Though I am reminded of what the Apostle Paul says about suffering: “Suffering produces endurance, endurance produce character, character produces hope, and hope does not disappoint us” (Rom 5:3-5) For what do we hope? Paul continues on: “because God’s love has been poured into our hearts through the Holy Spirit that has been given to us” (Rom 3:5). Then Paul adds for good measure: “For while we were still weak (like we are right now) Christ died for you and me” (Rom 5:6).
Jesus died. And then he rose again…and it is because Jesus rose again that we are souls stamped by the imprimatur of resurrection. We are people of the resurrection. And so, we know, that the bad thing is never the last thing as people of resurrection.
This is what is revealed to us through witness of Lazarus–Because of Lazarus–I believe that there is no place we can go, even to the grave, that separates us from the love of God. For God never puts an end to anything that God loves. And God loved Lazarus; and God loves me; and God loves you; and God loves those you love.
And so, I invite you to study my claim that Lazarus is the author of the Gospel of John; and, I pray, you will see what I have come to believe to the core of my being, that Jesus is God, the Second Person of the Trinity, present in the world for the glory of God.

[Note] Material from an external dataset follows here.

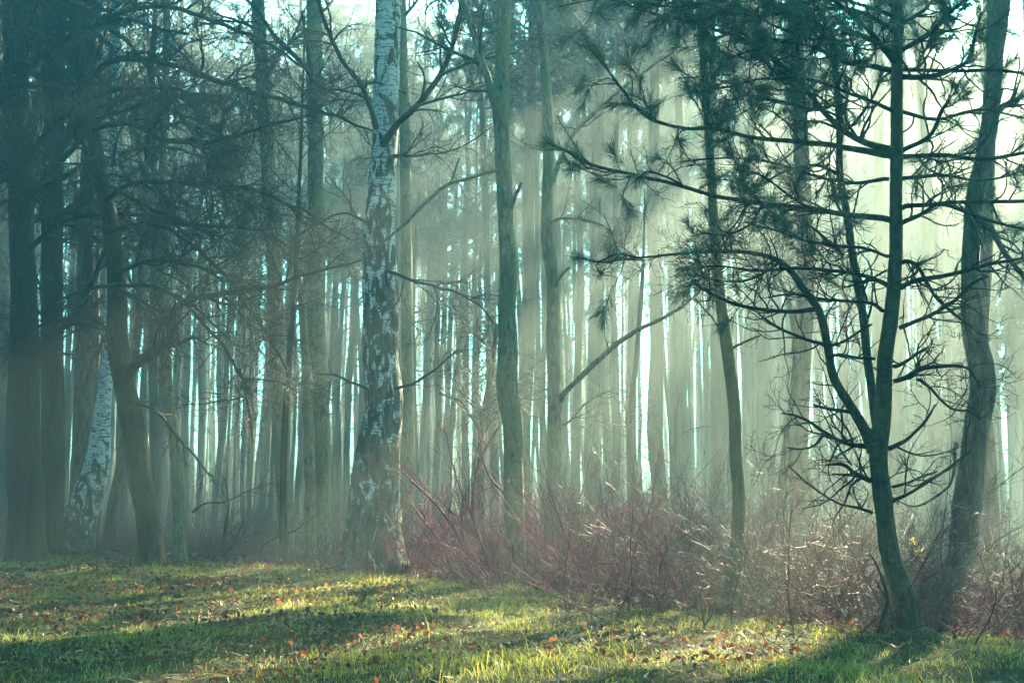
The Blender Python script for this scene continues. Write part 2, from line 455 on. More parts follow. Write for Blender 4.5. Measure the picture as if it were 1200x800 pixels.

You may have many questions like: Why did Lazarus name this Gospel the Gospel of John? Why isn’t Lazarus in other Gospels? Why was his authorship hidden? See my teaching on YouTube.
But what I want you to take away today, what I want you to know is in this time of the Great Timeout – is that while there is death, death is not the end, it is an event, and whether we are on this side of death’s curtain or that side of death’s curtain, Jesus is there.
And so never fear or be downtrodden, we are Christians we are people of the resurrection, and so, we know that even when the world looks its worst, the bad thing is never the last thing.